Akademik Veri Yönetim Sistemi
JOURNAL OF BUILDING ENGINEERING, cilt.117, 2026 (SCI-Expanded, Scopus)
Cement production's environmental impact necessitates sustainable alternatives. This study develops one-part geopolymer foam concretes (GFC) incorporating waste brick powder (WBP) and recycled fine aggregates (RFA) to address construction waste valorization and carbon reduction. Mechanical, thermal, and freeze-thaw durability properties were evaluated across WBP (0-40 %) and RFA (0-100 %) replacements. Results demonstrate that 40 % WBP (B40R0) achieves optimal mechanical performance, yielding 13 % higher 28 days compressive strength (4.5 MPa) and 14 % lower porosity (28.3 %) compared to the control mix, attributed to WBP's high Al2O3 content enhancing geopolymer crosslinking. Conversely, 100 % RFA (B40R100) minimizes thermal conductivity (0.246 W/m & sdot;K) but reduces 28 days compressive strength compared to the control mix due to interfacial porosity.

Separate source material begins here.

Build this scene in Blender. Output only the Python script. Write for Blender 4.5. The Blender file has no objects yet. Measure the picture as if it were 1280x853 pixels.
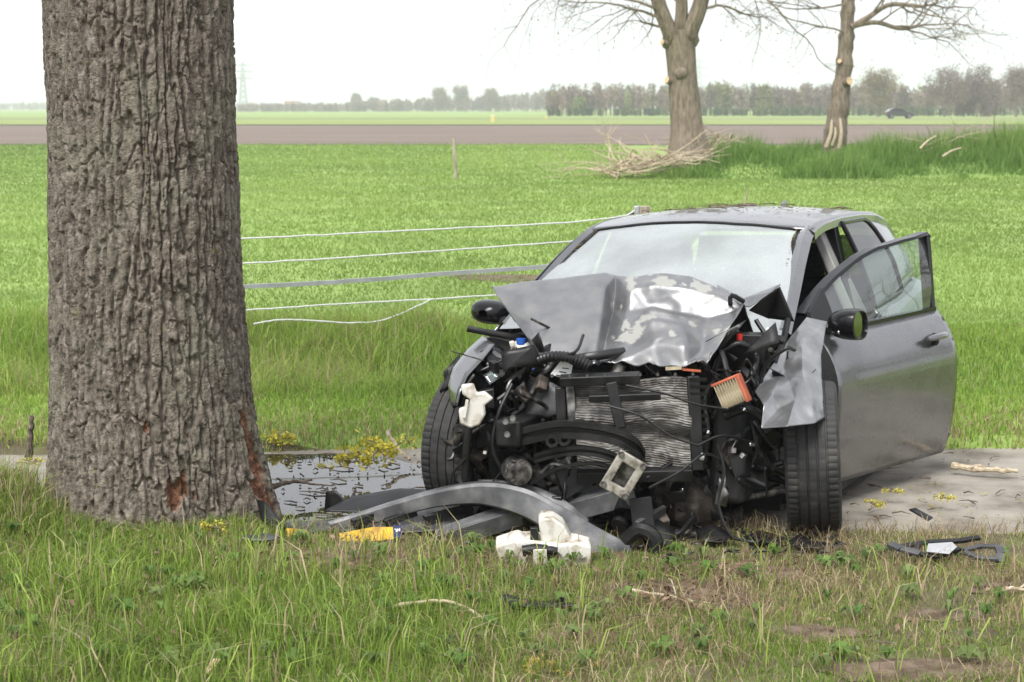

Thermal durability tests (200-800 degrees C) reveal WBP-rich mixes retain structural integrity via crystallization, while freeze-thaw cycles show RFA increases mass loss (19.1 % after 50 cycles). The findings validate WBP-RFA geopolymers as viable for nonstructural applications, balancing thermal insulation (RFA) and mechanical robustness (WBP), advancing circular construction strategies.